Task to carry out
Extract, unchanged, each line of the listing below from its first line through the line that contains "C = scene.collection", inclusive, and nothing else.

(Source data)
****

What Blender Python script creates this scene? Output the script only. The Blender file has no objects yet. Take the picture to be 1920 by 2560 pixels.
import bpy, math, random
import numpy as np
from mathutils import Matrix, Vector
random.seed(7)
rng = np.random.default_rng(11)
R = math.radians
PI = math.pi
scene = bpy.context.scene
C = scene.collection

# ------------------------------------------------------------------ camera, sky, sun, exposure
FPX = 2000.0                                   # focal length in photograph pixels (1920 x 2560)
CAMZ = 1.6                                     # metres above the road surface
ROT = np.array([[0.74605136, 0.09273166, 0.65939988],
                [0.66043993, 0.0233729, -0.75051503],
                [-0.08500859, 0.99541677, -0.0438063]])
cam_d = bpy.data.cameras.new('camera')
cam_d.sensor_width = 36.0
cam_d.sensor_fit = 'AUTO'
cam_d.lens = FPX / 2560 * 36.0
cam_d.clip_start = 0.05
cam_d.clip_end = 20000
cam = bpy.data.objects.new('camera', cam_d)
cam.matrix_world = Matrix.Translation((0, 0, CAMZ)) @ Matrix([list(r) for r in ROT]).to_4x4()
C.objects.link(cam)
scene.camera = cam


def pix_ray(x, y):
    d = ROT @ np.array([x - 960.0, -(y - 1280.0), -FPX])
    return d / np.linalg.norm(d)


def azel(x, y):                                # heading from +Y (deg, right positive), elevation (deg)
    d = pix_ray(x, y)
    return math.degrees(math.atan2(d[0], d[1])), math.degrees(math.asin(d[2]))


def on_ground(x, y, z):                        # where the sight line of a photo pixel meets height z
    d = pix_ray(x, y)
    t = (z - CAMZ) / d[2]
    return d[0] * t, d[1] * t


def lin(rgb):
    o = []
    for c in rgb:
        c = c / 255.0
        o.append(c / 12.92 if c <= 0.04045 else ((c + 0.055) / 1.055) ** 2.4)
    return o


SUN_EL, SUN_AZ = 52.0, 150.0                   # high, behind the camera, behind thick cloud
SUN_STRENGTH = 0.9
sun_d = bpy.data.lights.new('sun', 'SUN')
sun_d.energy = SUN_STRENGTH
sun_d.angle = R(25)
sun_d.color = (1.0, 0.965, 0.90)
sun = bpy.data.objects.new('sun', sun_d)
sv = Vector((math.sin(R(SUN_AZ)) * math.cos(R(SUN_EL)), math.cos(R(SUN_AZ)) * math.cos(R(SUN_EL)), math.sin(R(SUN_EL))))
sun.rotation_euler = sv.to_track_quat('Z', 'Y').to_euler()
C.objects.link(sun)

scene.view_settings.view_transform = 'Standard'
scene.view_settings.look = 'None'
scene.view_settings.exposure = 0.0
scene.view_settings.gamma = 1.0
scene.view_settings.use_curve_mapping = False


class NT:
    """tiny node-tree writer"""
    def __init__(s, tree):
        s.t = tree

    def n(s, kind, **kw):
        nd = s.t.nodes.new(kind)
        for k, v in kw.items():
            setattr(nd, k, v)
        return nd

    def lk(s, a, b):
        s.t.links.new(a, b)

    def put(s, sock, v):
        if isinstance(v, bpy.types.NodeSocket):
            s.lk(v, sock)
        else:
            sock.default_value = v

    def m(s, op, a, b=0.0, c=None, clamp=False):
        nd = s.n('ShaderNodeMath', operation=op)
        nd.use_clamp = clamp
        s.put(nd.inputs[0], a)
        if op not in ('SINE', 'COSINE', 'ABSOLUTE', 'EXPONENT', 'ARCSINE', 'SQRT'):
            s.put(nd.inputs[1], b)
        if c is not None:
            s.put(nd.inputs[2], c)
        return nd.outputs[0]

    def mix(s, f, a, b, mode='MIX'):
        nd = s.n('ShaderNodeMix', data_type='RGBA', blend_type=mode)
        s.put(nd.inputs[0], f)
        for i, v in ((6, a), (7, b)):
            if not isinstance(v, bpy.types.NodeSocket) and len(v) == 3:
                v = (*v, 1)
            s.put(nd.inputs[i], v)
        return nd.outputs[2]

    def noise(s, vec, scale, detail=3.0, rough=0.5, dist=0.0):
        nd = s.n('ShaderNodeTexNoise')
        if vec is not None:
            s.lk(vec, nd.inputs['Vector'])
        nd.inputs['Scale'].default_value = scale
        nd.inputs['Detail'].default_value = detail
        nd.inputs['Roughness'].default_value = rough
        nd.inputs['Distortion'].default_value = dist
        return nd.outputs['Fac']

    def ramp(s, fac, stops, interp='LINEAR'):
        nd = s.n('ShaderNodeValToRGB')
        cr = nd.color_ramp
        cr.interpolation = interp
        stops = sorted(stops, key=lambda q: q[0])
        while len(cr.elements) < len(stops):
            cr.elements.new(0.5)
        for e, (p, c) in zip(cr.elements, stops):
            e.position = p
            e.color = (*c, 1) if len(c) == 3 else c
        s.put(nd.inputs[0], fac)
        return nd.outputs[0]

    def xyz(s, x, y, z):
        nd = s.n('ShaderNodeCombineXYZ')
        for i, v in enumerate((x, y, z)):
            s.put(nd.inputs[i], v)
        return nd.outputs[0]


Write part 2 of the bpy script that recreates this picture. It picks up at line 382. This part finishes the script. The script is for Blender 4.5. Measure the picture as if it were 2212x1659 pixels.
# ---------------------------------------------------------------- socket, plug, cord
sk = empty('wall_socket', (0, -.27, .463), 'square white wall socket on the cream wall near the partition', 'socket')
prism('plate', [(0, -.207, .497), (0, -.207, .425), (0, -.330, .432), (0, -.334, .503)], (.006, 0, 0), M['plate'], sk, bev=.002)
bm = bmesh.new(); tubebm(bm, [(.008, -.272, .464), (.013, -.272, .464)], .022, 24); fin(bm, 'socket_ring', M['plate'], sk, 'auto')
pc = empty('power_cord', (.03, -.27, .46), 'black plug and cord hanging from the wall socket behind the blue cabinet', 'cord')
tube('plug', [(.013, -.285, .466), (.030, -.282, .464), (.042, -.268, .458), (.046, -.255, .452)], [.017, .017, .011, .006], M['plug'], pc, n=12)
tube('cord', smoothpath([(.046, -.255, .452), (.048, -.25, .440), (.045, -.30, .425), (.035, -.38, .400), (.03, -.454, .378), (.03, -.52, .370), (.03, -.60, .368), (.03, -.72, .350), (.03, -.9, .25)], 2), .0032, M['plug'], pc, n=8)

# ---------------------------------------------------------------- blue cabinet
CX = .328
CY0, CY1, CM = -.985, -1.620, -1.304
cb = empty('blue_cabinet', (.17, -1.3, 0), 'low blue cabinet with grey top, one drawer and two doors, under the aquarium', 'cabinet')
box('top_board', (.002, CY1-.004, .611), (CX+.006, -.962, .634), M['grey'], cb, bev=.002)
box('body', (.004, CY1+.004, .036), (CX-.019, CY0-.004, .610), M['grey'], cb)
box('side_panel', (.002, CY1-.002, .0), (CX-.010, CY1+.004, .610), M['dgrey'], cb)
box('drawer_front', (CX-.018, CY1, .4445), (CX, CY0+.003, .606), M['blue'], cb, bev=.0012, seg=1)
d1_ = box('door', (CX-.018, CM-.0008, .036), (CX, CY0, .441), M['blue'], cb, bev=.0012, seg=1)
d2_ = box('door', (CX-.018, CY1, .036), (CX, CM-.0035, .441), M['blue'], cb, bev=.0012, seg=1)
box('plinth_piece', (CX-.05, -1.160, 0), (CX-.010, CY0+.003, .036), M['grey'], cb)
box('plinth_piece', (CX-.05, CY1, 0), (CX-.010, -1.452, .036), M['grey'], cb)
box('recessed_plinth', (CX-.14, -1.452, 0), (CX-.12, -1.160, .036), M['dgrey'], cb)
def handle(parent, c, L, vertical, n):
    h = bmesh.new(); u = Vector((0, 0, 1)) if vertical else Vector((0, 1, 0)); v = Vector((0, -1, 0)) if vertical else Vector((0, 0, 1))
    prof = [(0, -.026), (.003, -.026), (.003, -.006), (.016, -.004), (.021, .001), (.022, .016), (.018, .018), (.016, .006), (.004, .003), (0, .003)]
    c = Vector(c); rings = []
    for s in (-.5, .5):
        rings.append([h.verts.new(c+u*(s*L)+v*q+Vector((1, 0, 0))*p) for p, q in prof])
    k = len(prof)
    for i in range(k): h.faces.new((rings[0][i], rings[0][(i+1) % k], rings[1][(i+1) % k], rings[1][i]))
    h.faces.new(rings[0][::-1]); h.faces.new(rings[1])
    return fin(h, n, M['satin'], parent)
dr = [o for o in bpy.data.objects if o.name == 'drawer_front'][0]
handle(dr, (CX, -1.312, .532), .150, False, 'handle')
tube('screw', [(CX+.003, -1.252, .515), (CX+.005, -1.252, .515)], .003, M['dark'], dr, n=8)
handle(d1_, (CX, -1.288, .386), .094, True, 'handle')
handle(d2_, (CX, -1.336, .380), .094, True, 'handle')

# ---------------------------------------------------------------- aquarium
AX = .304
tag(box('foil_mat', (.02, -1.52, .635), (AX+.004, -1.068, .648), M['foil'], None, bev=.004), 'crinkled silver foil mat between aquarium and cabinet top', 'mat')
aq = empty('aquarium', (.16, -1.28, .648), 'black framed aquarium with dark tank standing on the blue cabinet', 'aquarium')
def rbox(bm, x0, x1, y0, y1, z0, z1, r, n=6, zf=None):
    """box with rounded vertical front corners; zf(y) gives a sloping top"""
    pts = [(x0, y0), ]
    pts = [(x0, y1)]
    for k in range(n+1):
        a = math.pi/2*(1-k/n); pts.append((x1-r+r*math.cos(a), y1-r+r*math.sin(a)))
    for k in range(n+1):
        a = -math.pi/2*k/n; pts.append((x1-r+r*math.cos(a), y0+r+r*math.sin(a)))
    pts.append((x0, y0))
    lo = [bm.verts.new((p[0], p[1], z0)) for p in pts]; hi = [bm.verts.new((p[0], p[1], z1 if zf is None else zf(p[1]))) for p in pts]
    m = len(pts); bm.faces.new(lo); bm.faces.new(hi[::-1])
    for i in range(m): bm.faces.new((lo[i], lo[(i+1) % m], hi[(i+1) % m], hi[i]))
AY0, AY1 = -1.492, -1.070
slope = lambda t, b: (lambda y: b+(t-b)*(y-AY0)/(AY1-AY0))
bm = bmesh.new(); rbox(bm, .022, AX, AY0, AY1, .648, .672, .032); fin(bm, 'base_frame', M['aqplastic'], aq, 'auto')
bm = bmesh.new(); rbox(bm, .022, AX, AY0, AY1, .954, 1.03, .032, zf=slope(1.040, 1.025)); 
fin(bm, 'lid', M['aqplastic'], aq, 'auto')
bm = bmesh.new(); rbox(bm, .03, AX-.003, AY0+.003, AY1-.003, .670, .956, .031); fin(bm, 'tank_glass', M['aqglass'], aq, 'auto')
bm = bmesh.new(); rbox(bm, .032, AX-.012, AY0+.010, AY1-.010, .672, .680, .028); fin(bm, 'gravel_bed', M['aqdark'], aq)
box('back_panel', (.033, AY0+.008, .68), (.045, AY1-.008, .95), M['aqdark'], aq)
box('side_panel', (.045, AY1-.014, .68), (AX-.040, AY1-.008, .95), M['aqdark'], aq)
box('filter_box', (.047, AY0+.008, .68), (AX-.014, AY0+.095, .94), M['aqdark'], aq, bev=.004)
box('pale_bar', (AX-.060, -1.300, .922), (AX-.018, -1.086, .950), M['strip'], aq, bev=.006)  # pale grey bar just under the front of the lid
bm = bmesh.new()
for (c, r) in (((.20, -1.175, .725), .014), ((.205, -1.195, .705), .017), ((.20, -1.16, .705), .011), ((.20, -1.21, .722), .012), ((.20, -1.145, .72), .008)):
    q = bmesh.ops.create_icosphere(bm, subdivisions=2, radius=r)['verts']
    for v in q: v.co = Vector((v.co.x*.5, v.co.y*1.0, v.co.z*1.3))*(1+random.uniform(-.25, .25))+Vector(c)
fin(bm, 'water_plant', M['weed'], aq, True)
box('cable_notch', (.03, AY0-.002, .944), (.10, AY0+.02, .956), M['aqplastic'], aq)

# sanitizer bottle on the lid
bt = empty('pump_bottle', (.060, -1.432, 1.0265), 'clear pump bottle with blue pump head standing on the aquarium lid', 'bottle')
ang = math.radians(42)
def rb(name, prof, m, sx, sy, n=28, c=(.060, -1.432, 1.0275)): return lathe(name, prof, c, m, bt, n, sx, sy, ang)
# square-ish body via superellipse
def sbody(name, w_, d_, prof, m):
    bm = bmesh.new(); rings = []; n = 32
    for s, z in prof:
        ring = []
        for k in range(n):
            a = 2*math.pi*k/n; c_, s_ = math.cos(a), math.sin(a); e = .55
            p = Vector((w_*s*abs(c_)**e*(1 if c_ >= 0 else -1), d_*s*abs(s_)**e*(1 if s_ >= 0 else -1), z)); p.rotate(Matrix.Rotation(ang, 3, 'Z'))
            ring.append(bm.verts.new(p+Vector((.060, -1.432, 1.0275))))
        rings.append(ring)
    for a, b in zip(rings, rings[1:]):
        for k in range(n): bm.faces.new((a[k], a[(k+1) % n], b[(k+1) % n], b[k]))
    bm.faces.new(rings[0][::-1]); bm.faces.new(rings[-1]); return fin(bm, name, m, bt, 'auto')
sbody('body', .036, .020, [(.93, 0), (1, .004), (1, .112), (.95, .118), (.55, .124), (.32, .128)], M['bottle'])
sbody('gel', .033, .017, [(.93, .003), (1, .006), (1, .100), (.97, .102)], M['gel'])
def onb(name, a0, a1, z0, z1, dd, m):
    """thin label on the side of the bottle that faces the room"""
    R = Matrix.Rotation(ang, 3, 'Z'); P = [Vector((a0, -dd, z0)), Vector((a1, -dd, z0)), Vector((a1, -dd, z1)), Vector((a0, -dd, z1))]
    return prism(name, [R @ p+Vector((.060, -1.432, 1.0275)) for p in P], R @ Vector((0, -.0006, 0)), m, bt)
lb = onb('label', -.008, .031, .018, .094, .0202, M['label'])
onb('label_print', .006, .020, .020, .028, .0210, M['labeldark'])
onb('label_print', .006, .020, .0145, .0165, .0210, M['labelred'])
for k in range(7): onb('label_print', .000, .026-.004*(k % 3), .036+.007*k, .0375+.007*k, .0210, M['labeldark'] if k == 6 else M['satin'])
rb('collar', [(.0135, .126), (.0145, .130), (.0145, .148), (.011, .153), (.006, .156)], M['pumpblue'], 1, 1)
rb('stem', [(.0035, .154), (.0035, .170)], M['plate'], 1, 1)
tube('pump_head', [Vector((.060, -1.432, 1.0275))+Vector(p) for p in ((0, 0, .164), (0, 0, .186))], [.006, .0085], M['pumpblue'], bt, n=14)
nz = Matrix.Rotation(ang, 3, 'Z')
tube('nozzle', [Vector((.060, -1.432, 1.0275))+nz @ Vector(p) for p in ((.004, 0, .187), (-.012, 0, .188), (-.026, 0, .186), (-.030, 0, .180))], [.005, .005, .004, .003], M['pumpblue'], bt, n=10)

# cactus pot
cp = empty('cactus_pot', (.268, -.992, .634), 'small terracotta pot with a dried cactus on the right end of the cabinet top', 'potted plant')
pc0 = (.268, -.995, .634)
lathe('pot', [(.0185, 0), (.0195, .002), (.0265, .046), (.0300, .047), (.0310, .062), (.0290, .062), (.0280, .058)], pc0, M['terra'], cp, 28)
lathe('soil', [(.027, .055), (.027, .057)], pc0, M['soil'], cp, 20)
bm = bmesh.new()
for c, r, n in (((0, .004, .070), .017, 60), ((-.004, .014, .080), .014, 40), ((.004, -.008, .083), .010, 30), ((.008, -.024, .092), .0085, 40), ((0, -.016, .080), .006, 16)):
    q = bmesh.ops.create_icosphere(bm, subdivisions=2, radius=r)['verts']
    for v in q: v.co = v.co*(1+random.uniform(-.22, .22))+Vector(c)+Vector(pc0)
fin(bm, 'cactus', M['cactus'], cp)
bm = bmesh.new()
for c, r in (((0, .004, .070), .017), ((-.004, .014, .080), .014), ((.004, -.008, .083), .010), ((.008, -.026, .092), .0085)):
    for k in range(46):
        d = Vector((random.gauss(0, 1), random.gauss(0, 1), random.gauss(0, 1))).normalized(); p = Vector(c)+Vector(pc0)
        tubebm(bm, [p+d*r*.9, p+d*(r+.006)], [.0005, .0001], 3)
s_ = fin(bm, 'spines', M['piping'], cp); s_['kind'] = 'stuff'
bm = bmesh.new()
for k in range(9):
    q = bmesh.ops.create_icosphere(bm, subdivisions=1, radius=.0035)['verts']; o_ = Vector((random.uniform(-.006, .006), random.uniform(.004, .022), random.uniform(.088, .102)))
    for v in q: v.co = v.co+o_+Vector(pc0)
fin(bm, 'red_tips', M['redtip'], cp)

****

Answer to the task
What Blender Python script creates this scene? Output the script only. The Blender file has no objects yet. Take the picture to be 1920 by 2560 pixels.
import bpy, math, random
import numpy as np
from mathutils import Matrix, Vector
random.seed(7)
rng = np.random.default_rng(11)
R = math.radians
PI = math.pi
scene = bpy.context.scene
C = scene.collection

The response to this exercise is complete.